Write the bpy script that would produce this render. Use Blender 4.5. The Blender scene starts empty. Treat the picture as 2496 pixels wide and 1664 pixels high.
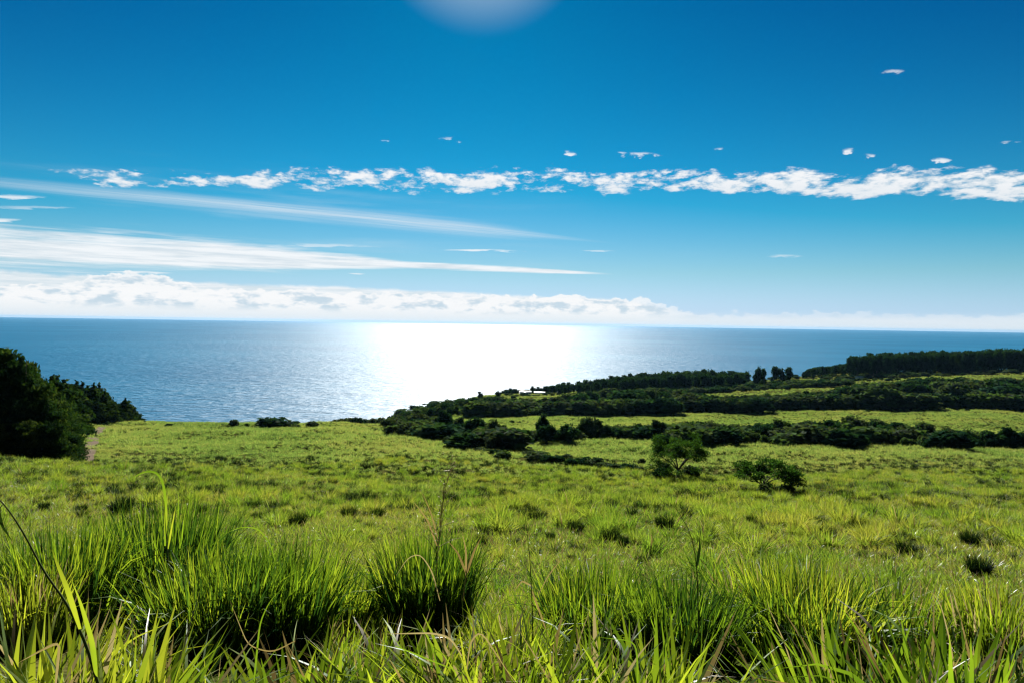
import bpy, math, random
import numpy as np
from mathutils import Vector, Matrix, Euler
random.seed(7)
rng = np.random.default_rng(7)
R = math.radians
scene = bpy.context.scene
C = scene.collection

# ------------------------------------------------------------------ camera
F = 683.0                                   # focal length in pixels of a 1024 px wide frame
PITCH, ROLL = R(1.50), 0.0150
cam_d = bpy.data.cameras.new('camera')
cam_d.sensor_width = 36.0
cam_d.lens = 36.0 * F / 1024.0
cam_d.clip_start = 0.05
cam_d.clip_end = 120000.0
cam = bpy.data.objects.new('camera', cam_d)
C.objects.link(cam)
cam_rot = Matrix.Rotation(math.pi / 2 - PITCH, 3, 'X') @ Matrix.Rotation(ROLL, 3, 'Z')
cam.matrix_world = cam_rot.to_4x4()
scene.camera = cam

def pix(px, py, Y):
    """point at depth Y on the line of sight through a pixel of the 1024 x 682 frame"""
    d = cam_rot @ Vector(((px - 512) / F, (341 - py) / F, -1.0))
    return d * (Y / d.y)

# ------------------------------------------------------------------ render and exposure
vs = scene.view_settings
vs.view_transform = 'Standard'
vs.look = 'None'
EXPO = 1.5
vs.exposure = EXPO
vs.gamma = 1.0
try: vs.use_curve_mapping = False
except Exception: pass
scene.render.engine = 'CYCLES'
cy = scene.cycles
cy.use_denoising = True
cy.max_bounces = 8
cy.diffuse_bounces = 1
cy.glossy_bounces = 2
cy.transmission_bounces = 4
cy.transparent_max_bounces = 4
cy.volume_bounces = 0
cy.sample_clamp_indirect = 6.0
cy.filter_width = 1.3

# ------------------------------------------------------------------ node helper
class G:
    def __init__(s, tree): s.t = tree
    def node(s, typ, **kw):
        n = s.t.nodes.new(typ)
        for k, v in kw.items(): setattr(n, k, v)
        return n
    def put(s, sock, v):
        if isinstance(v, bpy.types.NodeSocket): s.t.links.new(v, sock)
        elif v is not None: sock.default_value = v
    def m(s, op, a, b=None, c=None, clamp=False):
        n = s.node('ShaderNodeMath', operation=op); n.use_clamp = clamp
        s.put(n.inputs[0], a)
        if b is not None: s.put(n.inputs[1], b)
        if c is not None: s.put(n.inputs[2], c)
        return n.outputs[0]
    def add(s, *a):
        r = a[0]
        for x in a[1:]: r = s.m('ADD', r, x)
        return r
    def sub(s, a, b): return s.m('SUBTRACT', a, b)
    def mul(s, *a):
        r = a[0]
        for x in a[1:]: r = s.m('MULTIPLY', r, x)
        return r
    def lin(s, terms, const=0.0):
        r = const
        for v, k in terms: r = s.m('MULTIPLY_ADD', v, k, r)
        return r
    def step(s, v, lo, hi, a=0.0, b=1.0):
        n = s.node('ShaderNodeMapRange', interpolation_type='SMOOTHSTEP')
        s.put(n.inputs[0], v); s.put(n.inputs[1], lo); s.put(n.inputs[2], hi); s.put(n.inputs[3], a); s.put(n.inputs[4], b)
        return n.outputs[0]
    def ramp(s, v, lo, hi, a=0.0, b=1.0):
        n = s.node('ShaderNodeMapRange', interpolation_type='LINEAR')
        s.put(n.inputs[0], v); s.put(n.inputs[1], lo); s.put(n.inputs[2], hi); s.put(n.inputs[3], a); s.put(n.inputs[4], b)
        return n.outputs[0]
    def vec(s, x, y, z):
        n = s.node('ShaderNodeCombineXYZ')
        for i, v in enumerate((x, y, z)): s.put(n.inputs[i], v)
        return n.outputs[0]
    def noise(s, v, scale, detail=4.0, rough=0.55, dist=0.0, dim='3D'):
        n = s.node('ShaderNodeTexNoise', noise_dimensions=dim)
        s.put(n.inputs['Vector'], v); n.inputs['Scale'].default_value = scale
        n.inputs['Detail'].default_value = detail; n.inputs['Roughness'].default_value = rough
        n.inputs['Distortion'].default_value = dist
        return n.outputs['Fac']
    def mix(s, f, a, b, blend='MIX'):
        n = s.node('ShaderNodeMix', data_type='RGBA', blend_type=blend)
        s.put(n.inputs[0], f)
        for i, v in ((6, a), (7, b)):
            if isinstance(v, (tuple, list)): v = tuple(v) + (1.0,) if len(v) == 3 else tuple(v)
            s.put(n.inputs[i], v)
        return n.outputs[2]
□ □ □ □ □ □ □
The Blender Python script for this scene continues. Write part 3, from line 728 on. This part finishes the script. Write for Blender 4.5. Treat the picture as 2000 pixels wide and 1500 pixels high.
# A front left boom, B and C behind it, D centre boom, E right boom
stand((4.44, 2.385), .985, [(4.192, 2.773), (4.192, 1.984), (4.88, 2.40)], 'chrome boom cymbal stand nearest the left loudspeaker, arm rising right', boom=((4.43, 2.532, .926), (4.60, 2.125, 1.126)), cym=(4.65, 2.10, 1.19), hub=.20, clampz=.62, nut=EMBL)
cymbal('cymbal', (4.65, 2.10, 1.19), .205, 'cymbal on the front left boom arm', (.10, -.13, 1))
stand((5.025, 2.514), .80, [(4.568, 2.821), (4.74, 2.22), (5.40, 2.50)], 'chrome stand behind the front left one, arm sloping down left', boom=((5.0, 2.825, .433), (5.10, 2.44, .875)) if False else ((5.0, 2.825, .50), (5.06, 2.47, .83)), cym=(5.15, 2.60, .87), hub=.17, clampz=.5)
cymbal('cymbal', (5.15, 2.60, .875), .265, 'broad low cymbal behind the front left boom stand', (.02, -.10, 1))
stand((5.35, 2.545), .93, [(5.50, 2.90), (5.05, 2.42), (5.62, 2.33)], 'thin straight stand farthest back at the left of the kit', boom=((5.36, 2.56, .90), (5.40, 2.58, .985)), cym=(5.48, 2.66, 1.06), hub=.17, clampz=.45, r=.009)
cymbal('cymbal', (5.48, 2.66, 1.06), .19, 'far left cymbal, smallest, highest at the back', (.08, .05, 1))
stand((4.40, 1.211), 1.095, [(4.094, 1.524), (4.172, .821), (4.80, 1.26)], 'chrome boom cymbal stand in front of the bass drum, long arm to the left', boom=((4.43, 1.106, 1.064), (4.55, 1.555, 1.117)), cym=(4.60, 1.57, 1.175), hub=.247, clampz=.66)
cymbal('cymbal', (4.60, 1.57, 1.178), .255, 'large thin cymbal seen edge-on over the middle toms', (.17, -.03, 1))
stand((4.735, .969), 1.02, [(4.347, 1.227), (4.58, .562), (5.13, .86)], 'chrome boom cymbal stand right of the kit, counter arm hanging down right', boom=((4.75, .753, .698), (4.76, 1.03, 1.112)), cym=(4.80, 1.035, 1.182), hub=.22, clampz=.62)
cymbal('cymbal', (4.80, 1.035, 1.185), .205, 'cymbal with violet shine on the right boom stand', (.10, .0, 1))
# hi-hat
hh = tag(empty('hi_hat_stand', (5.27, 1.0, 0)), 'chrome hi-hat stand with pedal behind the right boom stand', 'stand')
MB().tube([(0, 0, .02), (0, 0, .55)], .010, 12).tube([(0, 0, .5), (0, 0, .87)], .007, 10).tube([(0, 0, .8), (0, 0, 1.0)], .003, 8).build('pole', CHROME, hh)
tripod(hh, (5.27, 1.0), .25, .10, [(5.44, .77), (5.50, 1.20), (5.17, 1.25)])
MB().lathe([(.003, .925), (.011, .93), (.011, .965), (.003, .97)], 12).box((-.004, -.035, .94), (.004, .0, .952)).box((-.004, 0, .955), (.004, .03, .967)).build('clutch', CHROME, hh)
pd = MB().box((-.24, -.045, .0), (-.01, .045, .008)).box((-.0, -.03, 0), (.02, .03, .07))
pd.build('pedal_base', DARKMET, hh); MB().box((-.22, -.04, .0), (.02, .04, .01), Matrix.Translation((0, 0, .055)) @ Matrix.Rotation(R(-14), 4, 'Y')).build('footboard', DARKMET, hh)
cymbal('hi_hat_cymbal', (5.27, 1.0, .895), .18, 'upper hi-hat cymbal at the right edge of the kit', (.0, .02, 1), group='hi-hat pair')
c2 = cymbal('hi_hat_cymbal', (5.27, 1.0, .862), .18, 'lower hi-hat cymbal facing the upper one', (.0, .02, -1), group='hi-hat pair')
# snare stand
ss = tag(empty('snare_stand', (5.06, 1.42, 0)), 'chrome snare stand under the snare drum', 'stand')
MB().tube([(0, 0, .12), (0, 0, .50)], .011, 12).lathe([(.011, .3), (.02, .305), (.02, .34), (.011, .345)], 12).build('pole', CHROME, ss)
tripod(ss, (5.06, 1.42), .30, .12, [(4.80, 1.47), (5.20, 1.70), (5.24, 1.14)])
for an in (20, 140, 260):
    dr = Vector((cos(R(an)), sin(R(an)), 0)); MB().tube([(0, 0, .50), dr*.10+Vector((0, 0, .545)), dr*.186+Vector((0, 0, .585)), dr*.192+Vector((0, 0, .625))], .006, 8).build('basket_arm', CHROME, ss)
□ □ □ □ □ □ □
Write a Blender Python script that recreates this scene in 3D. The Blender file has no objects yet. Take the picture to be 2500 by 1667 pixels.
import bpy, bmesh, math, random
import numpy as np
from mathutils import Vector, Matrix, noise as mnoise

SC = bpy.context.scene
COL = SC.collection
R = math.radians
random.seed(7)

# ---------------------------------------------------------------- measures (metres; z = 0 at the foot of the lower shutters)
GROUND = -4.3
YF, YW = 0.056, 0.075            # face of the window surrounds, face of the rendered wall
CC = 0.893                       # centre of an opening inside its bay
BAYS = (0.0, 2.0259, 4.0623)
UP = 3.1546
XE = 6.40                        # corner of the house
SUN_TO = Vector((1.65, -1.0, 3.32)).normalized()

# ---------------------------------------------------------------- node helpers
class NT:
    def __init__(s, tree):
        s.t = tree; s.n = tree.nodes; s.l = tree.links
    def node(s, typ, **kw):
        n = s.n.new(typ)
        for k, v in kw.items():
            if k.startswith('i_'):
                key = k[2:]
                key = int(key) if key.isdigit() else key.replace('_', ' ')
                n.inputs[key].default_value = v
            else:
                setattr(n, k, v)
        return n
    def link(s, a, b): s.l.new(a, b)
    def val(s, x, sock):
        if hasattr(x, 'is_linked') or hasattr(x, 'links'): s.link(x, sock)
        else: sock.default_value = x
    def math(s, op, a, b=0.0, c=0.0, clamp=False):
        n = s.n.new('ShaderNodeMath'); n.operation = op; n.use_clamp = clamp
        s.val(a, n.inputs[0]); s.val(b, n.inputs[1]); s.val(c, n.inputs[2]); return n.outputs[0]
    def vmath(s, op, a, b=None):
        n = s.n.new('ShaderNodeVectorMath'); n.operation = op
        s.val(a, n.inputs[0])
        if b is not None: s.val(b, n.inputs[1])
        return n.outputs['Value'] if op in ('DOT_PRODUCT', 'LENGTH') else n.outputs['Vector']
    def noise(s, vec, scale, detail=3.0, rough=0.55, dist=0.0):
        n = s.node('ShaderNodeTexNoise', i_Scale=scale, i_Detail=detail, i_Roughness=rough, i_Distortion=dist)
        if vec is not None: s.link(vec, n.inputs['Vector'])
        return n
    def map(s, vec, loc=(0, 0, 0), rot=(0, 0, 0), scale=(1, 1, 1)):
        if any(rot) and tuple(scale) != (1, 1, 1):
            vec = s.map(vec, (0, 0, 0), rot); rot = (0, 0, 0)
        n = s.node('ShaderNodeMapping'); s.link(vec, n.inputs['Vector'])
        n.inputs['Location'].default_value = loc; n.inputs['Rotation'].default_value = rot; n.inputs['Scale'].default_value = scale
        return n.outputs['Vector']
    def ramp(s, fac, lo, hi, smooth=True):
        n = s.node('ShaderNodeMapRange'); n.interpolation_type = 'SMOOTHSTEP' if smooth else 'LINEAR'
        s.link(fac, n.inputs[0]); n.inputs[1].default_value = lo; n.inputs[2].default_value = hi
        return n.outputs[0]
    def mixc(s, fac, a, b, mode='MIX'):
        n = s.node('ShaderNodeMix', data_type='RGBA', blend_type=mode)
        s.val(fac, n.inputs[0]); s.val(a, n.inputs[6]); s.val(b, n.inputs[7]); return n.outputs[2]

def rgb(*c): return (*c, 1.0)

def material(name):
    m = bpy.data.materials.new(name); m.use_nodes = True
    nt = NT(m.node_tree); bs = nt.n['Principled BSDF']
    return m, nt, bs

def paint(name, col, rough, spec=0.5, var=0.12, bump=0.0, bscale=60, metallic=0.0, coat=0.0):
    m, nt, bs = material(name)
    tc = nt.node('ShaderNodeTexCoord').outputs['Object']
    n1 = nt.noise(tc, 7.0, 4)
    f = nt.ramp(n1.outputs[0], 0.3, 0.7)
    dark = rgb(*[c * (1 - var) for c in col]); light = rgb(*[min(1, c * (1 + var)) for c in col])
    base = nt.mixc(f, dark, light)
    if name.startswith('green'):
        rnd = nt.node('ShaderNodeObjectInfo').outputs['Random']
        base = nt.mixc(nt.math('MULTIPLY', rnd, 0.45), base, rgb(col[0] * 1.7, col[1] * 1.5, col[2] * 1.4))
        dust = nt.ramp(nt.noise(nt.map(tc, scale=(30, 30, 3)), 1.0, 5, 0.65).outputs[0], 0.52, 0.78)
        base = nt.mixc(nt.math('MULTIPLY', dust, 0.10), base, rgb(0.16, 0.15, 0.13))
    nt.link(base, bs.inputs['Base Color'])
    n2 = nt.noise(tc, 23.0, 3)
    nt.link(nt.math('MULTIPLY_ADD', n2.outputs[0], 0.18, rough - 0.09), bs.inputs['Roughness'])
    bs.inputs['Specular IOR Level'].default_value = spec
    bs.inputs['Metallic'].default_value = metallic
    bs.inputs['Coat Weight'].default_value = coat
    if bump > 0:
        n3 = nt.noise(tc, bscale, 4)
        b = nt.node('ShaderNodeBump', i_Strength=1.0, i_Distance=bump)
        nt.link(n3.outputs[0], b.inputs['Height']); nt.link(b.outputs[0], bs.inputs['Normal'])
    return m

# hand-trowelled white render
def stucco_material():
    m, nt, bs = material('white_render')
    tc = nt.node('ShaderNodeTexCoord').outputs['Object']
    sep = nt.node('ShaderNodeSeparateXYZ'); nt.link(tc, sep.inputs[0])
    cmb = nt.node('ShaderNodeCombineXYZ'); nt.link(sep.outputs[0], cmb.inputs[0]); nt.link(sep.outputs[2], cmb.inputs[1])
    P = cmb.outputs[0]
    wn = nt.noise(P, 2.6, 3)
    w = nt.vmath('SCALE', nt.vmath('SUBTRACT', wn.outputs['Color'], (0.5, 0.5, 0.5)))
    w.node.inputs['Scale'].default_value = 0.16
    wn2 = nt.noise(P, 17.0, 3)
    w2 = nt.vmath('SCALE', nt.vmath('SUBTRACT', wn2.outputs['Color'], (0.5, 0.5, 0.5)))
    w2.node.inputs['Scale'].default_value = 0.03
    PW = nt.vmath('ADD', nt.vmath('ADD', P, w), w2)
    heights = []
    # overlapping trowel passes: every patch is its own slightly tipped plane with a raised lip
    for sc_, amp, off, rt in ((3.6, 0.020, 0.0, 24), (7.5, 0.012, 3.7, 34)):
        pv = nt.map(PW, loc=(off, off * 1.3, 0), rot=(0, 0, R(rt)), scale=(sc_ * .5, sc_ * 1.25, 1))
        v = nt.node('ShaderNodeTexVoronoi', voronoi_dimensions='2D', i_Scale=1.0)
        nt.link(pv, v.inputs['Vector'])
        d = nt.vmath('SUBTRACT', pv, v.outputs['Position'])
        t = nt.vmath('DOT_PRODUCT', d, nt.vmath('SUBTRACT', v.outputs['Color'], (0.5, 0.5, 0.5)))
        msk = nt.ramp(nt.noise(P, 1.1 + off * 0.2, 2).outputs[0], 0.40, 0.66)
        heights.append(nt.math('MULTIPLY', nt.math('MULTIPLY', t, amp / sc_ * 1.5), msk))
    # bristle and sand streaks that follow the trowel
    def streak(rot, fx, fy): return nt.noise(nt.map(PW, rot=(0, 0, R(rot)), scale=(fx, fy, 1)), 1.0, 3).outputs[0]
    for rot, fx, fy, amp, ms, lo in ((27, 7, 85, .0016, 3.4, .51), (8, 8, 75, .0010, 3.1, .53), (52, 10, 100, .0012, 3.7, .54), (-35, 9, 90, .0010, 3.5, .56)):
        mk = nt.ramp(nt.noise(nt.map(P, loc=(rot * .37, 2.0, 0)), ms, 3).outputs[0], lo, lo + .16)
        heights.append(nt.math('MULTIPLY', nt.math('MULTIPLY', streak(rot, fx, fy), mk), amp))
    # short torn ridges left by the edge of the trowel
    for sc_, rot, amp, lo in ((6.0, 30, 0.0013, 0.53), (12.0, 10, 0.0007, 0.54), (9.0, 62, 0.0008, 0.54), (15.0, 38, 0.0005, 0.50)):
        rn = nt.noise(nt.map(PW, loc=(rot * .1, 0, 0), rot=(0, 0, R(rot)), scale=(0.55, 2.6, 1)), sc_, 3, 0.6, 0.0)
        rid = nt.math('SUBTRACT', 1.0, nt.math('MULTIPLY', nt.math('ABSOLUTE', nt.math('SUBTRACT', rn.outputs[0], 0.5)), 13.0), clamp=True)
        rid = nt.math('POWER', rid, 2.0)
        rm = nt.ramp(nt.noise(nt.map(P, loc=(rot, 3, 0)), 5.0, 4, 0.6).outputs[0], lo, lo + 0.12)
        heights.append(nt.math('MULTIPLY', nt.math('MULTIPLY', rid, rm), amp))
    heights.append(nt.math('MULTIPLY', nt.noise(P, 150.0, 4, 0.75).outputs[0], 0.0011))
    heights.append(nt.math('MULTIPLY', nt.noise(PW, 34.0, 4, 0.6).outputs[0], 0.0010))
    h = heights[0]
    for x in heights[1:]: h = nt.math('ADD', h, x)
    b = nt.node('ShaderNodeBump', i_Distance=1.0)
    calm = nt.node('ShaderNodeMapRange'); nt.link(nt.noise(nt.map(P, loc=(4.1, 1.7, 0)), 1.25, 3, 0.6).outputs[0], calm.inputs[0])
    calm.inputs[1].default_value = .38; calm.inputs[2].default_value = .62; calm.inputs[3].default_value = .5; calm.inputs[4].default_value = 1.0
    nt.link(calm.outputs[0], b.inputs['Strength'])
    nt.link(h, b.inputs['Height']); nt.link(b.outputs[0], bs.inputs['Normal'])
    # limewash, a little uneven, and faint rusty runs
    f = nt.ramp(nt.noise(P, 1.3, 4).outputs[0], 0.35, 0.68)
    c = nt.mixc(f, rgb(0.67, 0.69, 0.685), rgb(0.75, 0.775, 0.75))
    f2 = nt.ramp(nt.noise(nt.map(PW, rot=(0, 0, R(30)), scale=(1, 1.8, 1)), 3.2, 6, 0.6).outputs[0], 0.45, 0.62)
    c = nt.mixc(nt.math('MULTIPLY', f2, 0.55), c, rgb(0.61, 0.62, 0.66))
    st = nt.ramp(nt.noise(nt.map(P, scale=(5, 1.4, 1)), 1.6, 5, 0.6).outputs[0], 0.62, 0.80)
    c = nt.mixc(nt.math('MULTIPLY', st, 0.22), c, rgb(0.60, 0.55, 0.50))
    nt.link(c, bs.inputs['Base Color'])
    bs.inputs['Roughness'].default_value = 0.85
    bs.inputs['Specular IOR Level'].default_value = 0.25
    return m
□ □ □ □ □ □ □
Task objective: Omit all pictures, and reproduce exactly the lines from the one holding "Write the bpy" through the one holding "cy.filter_width = 1.3", both included.

Task result:
Write the bpy script that would produce this render. Use Blender 4.5. The Blender scene starts empty. Treat the picture as 2496 pixels wide and 1664 pixels high.
import bpy, math, random
import numpy as np
from mathutils import Vector, Matrix, Euler
random.seed(7)
rng = np.random.default_rng(7)
R = math.radians
scene = bpy.context.scene
C = scene.collection

# ------------------------------------------------------------------ camera
F = 683.0                                   # focal length in pixels of a 1024 px wide frame
PITCH, ROLL = R(1.50), 0.0150
cam_d = bpy.data.cameras.new('camera')
cam_d.sensor_width = 36.0
cam_d.lens = 36.0 * F / 1024.0
cam_d.clip_start = 0.05
cam_d.clip_end = 120000.0
cam = bpy.data.objects.new('camera', cam_d)
C.objects.link(cam)
cam_rot = Matrix.Rotation(math.pi / 2 - PITCH, 3, 'X') @ Matrix.Rotation(ROLL, 3, 'Z')
cam.matrix_world = cam_rot.to_4x4()
scene.camera = cam

def pix(px, py, Y):
    """point at depth Y on the line of sight through a pixel of the 1024 x 682 frame"""
    d = cam_rot @ Vector(((px - 512) / F, (341 - py) / F, -1.0))
    return d * (Y / d.y)

# ------------------------------------------------------------------ render and exposure
vs = scene.view_settings
vs.view_transform = 'Standard'
vs.look = 'None'
EXPO = 1.5
vs.exposure = EXPO
vs.gamma = 1.0
try: vs.use_curve_mapping = False
except Exception: pass
scene.render.engine = 'CYCLES'
cy = scene.cycles
cy.use_denoising = True
cy.max_bounces = 8
cy.diffuse_bounces = 1
cy.glossy_bounces = 2
cy.transmission_bounces = 4
cy.transparent_max_bounces = 4
cy.volume_bounces = 0
cy.sample_clamp_indirect = 6.0
cy.filter_width = 1.3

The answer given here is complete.